Di Alberto Campoleoni

I test Invalsi sono ormai una realtà della nostra scuola e anche quest’anno si presentano accompagnati da una serie di reazioni contrastanti, tra chi li vede come una necessaria tappa di miglioramento della scuola e adeguamento agli standard europei e chi ne contesta l’impianto, il valore e anche la spesa (14 milioni di euro l’anno).
In questi giorni le prove interessano la primaria: le seconde e le quinte, con il “quiz” d’italiano e matematica. Verrà poi il turno degli alunni della prima media e di quelli delle seconde superiori, per concludere con gli studenti di terza media in sede di esame (con l’esito della prova che peserà per un sesto sulla valutazione complessiva ai fini della promozione e soprattutto del voto finale).
Tra le novità di quest’anno, oltre alla raccolta elettronica dei dati, una maggiore presenza di domande aperte, sia in italiano sia in matematica, perché – spiegano gli esperti – si vuole “insistere più sulle competenze e sul ragionamento che sulle conoscenze nozionistiche”. Una revisione rispetto al passato in considerazione delle tante critiche raccolte dalla “scuola dei quiz”.
Critiche che persistono. I Cobas hanno indetto una serie di manifestazioni in occasione dei test Invalsi, che ritengono “distruttivi”, sostanzialmente estranei al processo scolastico, una valutazione fuori luogo del lavoro di docenti e studenti oltre che delle stesse scuole. Toni più soft, ma critiche ferme anche da altri versanti dei sindacati della scuola.
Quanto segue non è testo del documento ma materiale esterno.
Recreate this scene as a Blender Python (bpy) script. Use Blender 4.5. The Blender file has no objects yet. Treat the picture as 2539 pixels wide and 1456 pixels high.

Con il segretario generale scuola della Cgil Mimmo Pantaleo, ad esempio, che bolla i test Invalsi come “prove sbagliate che testano solo l’apprendimento di italiano e matematica mentre il sistema di valutazione è cosa molto più complessa”.
C’è poi il versante genitori, con qualche mobilitazione che arriva anche, in casi limitati, a tenere a casa i figli da scuola in occasione dei test.
Tutto questo confligge con le convinzioni dei ricercatori Invalsi, i quali presentano invece i nuovi test come uno strumento importante non solo per misurare gli apprendimenti degli allievi, ma in generale per valutare il sistema scolastico, anche attraverso la comunicazione dei dati raccolti sulle scuole e la loro diffusione anche ai genitori.
Il quadro è controverso e certamente la questione valutazione – degli allievi e del sistema – non si risolve in modo riduttivo attraverso i test. Tuttavia la strada intrapresa va percorsa fino in fondo. Senza troppa enfasi, i test Invalsi possono essere davvero una risorsa nella misura in cui permettono di raccogliere alcuni dati oggettivi su apprendimenti e condizioni del sistema. Andranno calibrati al meglio, alla ricerca di un equilibrio tra nozionismo e ragionamenti, tuttavia essi introducono una logica di certificazione e di trasparenza che fa bene alla scuola. Come ogni strumento – questo sono i test – dipendono in gran parte dalla sapienza dell’utilizzatore (a ogni livello). Hanno anche bisogno – e questo è un nodo estremamente sensibile, che coinvolge scelte di politica scolastica – di ampio coinvolgimento e ricerca di condivisione soprattutto tra i docenti, molti dei quali si sentono invece ai margini e messi sostanzialmente in discussione. Non solo dai test. Qui c’è ancora strada da fare.